For The Love Of God, Lindsey Graham, Give Email A Try

For The Love Of God, Lindsey Graham, Give Email A Try

WASHINGTON -- It sounded like a fun experiment at first: Get through a day of work without using email.

Sen. Lindsey Graham (R-S.C.) does it every day. He recently said he's never sent an email in his entire life. He also doesn't use Twitter or Facebook -- his staff maintains his official accounts. He will read a text message if you send him one, but if he decides that it's worthy of a response, he'll call you back.

So if a U.S. senator can get by in 2015 with 1994 technology, surely a political reporter can do it for a day?

I gave it a go on Friday. It was an exercise in futility.

I'm embarrassed to admit how stressed out I already was the night before. I stayed up until 11:55 p.m., clinging to those final minutes of email access while polishing off a bottle of wine. I read through my inbox to make sure I had everything I'd need to work on a story the next day. I set up an auto-reply message saying I'd be off email on Friday, but still working, so people should call me if they wanted to talk. Or they could email Elise Foley, a co-worker who'd agreed to be my assistant for the day. Graham has lots of assistants, so I got one too. Poor Elise.

The first message I got Friday morning was from someone at the National Rifle Association. It was a text at 7 a.m.: "Yes. I am THAT guy. Intrigued by no-email Friday so I had to see if it extended to texts." Since I wasn't allowed to text back, I called. We talked about an upcoming gun convention while I ate my breakfast.

"Look at that," my partner said when I hung up. "Your day is already starting off like Lindsey Graham. Your first text of the day is from the NRA."

Elise was next. "Good morning senator," she texted. "You can't reply to this but [our editor] emailed and wants you to give him a call."

By the time I got to my office, I was feeling pretty good. The editor wants to talk? I'll call. My team needs to know what I'm working on for the day? I'll call Elise and have her send out an email on my behalf. I need access to certain emails for some statistics I'm trying to confirm? I'll just have Elise go into my account and get them.

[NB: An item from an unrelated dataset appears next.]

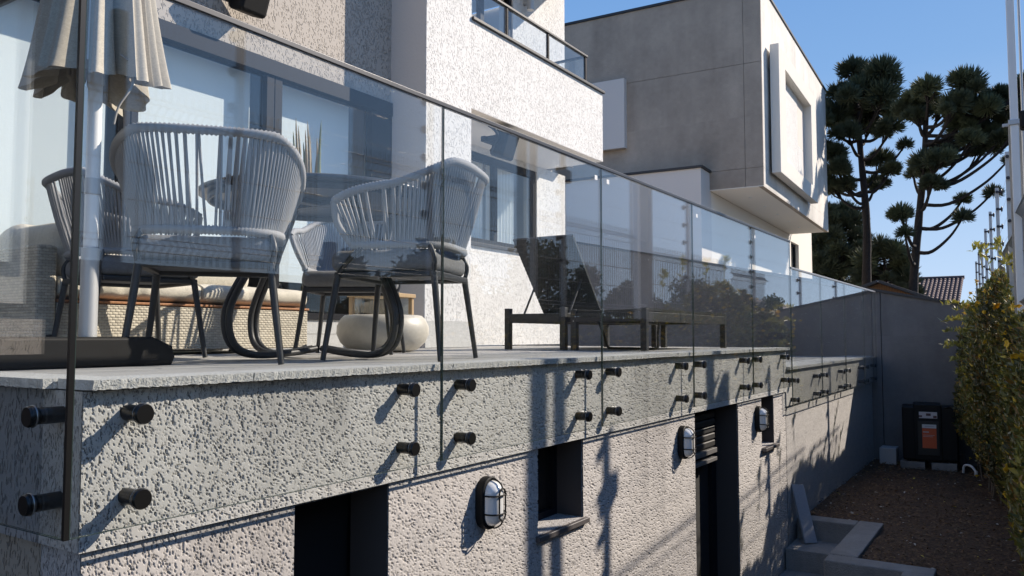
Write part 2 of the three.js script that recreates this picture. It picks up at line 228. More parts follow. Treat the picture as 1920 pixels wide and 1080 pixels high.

But as I stood over Elise's shoulder while she went through my inbox, singling out which emails to print and watching new emails come in that I couldn't read, the inefficiency of it all started to get to me. And then the printer wouldn't work. So that meant I couldn't read hard copies of emails, which were on the screen right in front me, that I couldn't look at.

Eventually the printer started working again, so I sat down with my printed emails and began reading. It soon came time to send a tweet, which meant I needed Elise again. We logged in and got an automated response from Twitter warning of suspicious activity with my account. The only way to get into my account was to enter a special code -- a special code that was waiting for me in my email inbox. Ugh.

By now, it was late morning and I was already wishing I hadn't agreed to this project. Some swearing occurred. I decided to just get to writing, and started to open a Google document -- but then remembered I couldn't do that because it's connected to my email account. Google chat, which is how my co-workers and I talk throughout the day, was also off-limits. So if there was any good gossip, I was missing it. How does Graham keep up with gossip in real time??

I started writing in a Word document, and soon needed to reach out to some people at senators' offices and a judicial advocacy group. I talk to these people pretty regularly on email, but I don't have their phone numbers. I searched around on the Internet for their office lines, and called. In all three cases, I got voice mail. Their outgoing messages suggested that I email to reach them.

Two of the three called back later, and they both asked what the hell I was doing (I had left them long, weird messages saying I couldn't email for the day). They laughed when I told them about the Lindsey-Graham-for-a-day project. "It's a really, really terrible idea. This is like the freaking Sabbath," said one of them. "Well, it's nice to talk to you on the phone."

I spent most of the rest of the day being in a rotten mood and getting a fraction of my work done. Texts were coming in, which normally I'd respond to with a quick note. Now it would require directly calling my friend's 10-year-old daughter in Florida, who was just saying hi; my former partner giving me updates on our sick cat; and another friend who wanted to get a drink later. Not that I would mind talking to any of them, but I was in the middle of work. I had to meet with someone out of the office at one point, and I couldn't find Elise to tell her (I thought about firing her), so I told our editor, who emailed my phone number to the whole office in case anyone needed me.

I didn't end up publishing anything.

When I regained access to my email at midnight -- and I'm not proud of this -- I felt like a kid on Christmas morning. I sifted through my 400+ new messages and read through all the news developments I'd missed and tidbits I'd gotten from sources. My soccer teammates had also been emailing about celebrating Pi Day. I'd missed out.

Sen. Graham, for the love of God, get off your flip phone and give email a try.